O Índice Nacional de Preços ao Consumidor Amplo (IPCA) de outubro mostra um agravamento na situação de descontrole inflacionário justamente quando se esperava uma melhora, depois de o Banco Central colocar a taxa básica de juros no maior patamar em dez anos. Isso aumenta as incertezas no cenário econômico de 2016, que já era muito ruim devido à falta de um rumo claro para a política fiscal, e dificulta a retomada da confiança de empresas e consumidores.
A inflação medida pelo Instituto Brasileiro de Geografia e Estatística (IBGE) foi de 0,82% em outubro, uma considerável aceleração em relação aos 0,54% apurados em setembro. A variação do índice acumulada em 12 meses subiu de 9,49% para 9,93%. Foi a maior alta de preços capturada pelo IPCA para meses de outubro desde 2002.

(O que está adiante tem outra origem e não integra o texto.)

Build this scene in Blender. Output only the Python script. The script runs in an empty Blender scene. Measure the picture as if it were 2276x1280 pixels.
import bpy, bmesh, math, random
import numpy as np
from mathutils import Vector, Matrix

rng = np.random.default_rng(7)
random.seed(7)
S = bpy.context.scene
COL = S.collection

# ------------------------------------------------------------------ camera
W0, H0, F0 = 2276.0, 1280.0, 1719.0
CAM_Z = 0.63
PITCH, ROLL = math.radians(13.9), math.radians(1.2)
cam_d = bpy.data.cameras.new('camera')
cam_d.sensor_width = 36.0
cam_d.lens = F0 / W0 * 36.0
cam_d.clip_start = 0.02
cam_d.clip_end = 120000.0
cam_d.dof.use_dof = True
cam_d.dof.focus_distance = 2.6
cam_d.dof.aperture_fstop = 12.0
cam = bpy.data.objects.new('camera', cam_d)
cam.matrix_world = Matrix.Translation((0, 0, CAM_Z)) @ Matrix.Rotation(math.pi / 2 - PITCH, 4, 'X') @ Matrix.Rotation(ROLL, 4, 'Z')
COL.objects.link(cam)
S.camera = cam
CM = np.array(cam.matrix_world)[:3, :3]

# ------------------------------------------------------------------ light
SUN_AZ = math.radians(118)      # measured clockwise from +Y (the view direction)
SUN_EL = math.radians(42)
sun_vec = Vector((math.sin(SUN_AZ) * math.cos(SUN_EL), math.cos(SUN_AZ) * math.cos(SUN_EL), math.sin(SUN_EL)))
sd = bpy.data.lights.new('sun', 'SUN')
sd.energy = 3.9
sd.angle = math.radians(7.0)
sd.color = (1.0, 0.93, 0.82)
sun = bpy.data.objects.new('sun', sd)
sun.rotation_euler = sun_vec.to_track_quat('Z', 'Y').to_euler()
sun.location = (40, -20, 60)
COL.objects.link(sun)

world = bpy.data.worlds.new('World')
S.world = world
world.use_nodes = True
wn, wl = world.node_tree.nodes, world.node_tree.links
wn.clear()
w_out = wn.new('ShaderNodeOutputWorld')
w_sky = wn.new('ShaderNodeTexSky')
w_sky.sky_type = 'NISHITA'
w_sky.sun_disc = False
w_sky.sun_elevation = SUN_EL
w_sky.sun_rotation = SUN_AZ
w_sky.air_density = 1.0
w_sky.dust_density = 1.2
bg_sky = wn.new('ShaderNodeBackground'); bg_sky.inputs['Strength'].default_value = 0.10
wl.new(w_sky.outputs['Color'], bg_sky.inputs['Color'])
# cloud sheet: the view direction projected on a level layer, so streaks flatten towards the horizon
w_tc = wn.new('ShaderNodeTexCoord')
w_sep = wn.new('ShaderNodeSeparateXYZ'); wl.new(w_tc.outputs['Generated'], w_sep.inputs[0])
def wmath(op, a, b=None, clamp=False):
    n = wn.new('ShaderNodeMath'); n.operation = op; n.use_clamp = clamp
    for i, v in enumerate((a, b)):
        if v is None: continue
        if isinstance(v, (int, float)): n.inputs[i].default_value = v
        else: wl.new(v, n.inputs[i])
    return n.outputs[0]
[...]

Uma boa parte da inflação de outubro, é bem verdade, deve-se ao que os economistas chamam de choques de oferta, que não tendem a se repetir ao longo do tempo. É o caso, por exemplo, do reajuste de preços de combustíveis, que subiram 6,09% e, sozinhos, tiveram um impacto de 0,3 ponto percentual no IPCA do mês. A recente alta do dólar também puxou alguns preços.
A questão é que a inflação brasileira, que já era alta na partida, devido a descuidos na política monetária entre 2010 e 2012, tem se acelerado neste ano devido a uma sequência de choques. Quando não é a conta de luz, é o dólar. Quando não é o dólar, são as tarifas de ônibus. Quando não são as tarifas de ônibus, são os combustíveis e o dólar, de novo.
Esses eventos, que o Banco Central chama de ajuste de preços relativos, mas que para a maior parte da população representa nada mais do que a carestia, está levando os analistas econômicos a projetarem um ambiente permanente de inflação alta nos próximos anos. A inflação em dois dígitos, num país que ainda não se livrou dos mecanismos de indexação da época da hiperinflação, significa que o aperto monetário atual terá efeitos cada vez menores para conter o avanço de preços na economia, a despeito de a recessão ser uma das mais graves da história.
Para 2016, por exemplo, o mercado financeiro já prevê uma variação de 6,29% do IPCA e não será surpresa se nas próximas semanas as estimativas avançarem acima do teto da meta de inflação, de 6,5%. O consenso do mercado é que o centro da meta, de 4,5%, já não será cumprido em 2017.
O Banco Central parece ter certa razão quando diz que o cenário parecia mais promissor, até surgirem maus sinais do lado fiscal, como o envio ao Congresso de uma proposta orçamentária prevendo déficit no ano que vem. Até então, a perspectiva era de uma estabilização da inflação no segundo semestre de 2015 e uma queda pronunciada no começo de 2016. Inflação sob controle permitiria cortes de juros, abrindo caminho para a demanda doméstica atuar como motor auxiliar das exportações líquidas na retomada do crescimento econômico.
Diante do quadro fiscal em deterioração, o Banco Central reviu a sua estratégia para colocar a inflação na meta - seu horizonte agora é 2017, e não mais 2016. Mas como o governo e o próprio Banco Central agem para suprir o déficit de credibilidade acumulado nos últimos anos, a simples promessa é pouco. Os mercados cobram do Banco Central apertos adicionais na taxa de juros, como se a política monetária não fosse já severamente contracionista.
Na semana passada, o diretor de Política Econômica do Banco Central, Altamir Lopes, disse, com uma rara clareza, que a instituição está pronta para aplicar o remédio amargo, caso seja mesmo necessário. Também afirmou que estaria disposto a agir "independentemente do nível de atividade que se apresente". Se isso de fato ocorrer, é possível que a recessão em 2016 seja ainda mais severa do que a queda de 1,5% no Produto Interno Bruto (PIB) hoje prevista pelos analistas econômicos.
Muitos deles dizem que, dada a frágil situação fiscal, apertos monetários não surtiriam efeito para baixar a inflação. O BC tem dito com todas as letras que não acredita nisso. É possível que os juros funcionem. Mas espera-se que o governo tenha a sabedoria de não combater a inflação - cuja origem é essencialmente monetária, mas hoje reflete muito da fraca posição fiscal - com mais juros. O ajuste nas contas públicas é, no momento, o caminho mais adequado.